革新政党とは自民党のことであった

 

自民党の絶対的圧勝で総選挙が終わった。うべなるかなの結果である。
なぜか、戦後
60年、革新という言葉が専ら旧社会党共産党・労働組合等の左派集団に向けられていたと指摘したことがある。マスメディアの論調を観察すると、ここ10年前くらいから、革新という言葉が廃れ新聞テレビに見られなくなっていた。メディアも、最早や共産党・社会党・労組などを革新的なものと思わなくなつていたのであろう。
革新とは、組織とか社会の仕組み、旧習を変えて新しくすることである。その激烈で血を流してでもやるのが革命である。無血革命的なものが、あの明治維新であり、それは、武士の特権放棄と徳川慶喜による大政奉還により成功した。それ故、世界の奇跡として賞賛を浴び、近代国家日本として欧米に伍することなく今日までこられた。

敗戦後
60年の日本、米国に押し付けられた、占領軍命令の憲法すら独立国として自ら革新していない、それは世界の奇異でもある。それを頑強に反対しているのが前述の“革新系”である。その為、色んな矛盾やギャップが現実世界に肥大して社会的、政治的混乱の原因となり行詰り、それを正さなくては更なる発展を阻害する現状がある。

一方、保守とは何を意味するか、「自らの民族、国家の良い歴史、伝統を守りつつ時代の趨勢に賢く合わせて改革前進」する概念だと思っている。

こういう観点で戦後を見ると、革新系なる勢力は、全く逆であり頑迷固陋である。今回、小泉自民党総裁は、自民党の有力な政治基盤の一つであった特定郵便局長会の意向に逆らい、その政治的代表や、郵政関係国会議員の公認拒否までして、郵政改革断行の民意を問い圧勝した。

本来なら革新を掲げる野党が断然、本テーマを発議し本気で挑戦してこそ革新なのである。このままでは野党の存在感が消滅する。過去の利権を守ろうとすればする程、時代に取り残されてしまう。
これが出来ない民主党、この問題に関して、実に曖昧であった、労働組合の利益代表機関とも言えるような実質を抱えているから、問題の本質を糊塗していた。民主党が国民政党として脱皮するには労組との関係を越えなくてはならぬ。この辺の曖昧さを国民は見抜いていたのであろう。

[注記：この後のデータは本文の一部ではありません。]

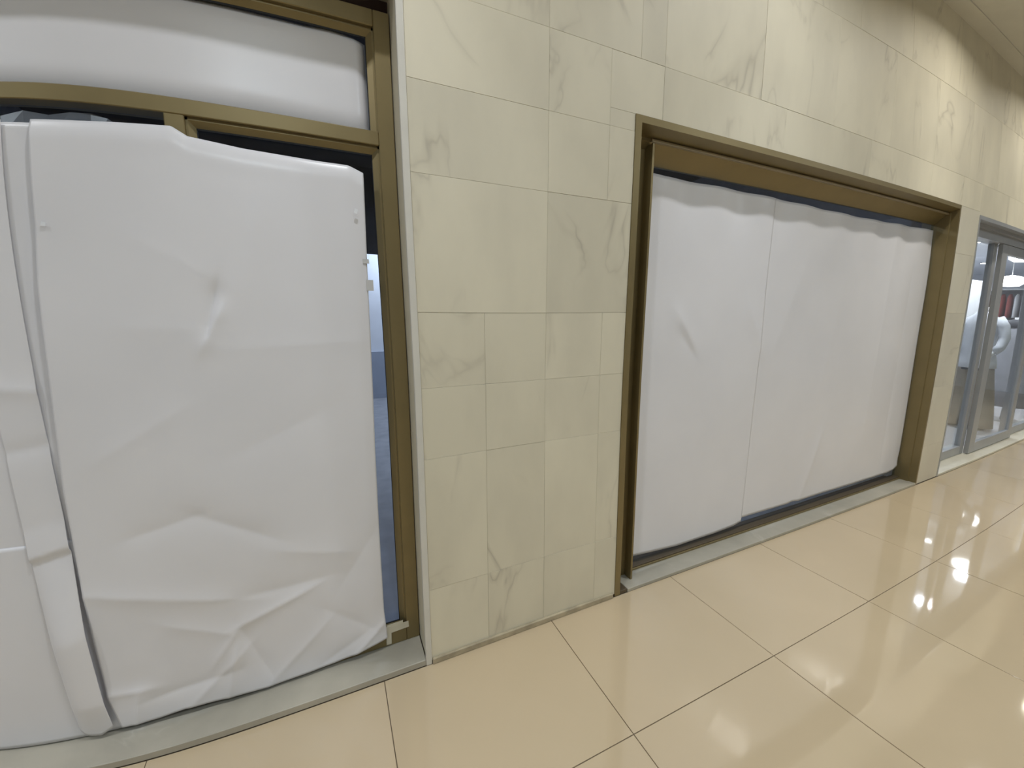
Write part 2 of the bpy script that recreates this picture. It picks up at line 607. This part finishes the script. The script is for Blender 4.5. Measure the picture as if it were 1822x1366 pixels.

大阪市のあの、いい加減な公労組、惨憺たる利権構造、組合員のあの利権的自己肥大、放置していた当局も労組に押し切られてナアナアでやってきだが、遂に背に腹は替えられない財政となり表面化した。
これが従来の「革新系」といわれる勢力の成れの果であった。憲法さえ、陳腐なものになり
21世紀の日本には内外の現実に適応不能なっているが、頑迷固陋な勢力が牢固と墨守しようとしている。革新なら先端的に改革し現実に合うようにしなくてはなるまい。これが戦後からの革新系といわれる勢力なのである。ここに日本の戦後の不幸が見て取れる、大メディアの一部も加担しているように思える。
国民は、今回の総選挙でものの見事に日本のこの問題を把握していた、賢明な日本の有権者だと言える。

それにしても、小泉自民党総裁は、あの派閥を解消してしまい若い、新進気鋭の政党へと脱皮させてしまった。大改革者である。世界で中国・韓国以外の諸国で大評価されるのは、日本型のナアナアのムラ社会的な自民党の旧体質を根本的に打ち破ったからである。これからは、知性と合理性、透明性や説得力のある政策活力が自民党に生まれてくるような予感がする。若い有権者も自民党の根本的変化を感じとつたのである。
これだけの経済大国になれば、国際社会に対し経済、政治の意思決定過程が透明でなくては国益に反する。その日本の、自民党の古い体質を決定的に打破したのが今回の選挙であろう。民主党が大敗したのには、ここら辺に厳然とした理由があった。小泉劇場とかのマスコミ用語で今回の政治変革の本質の洞察を誤まってはなるまい。自民党はこれからも変化して行くだろう、革新的政党とは自民党であったのだ。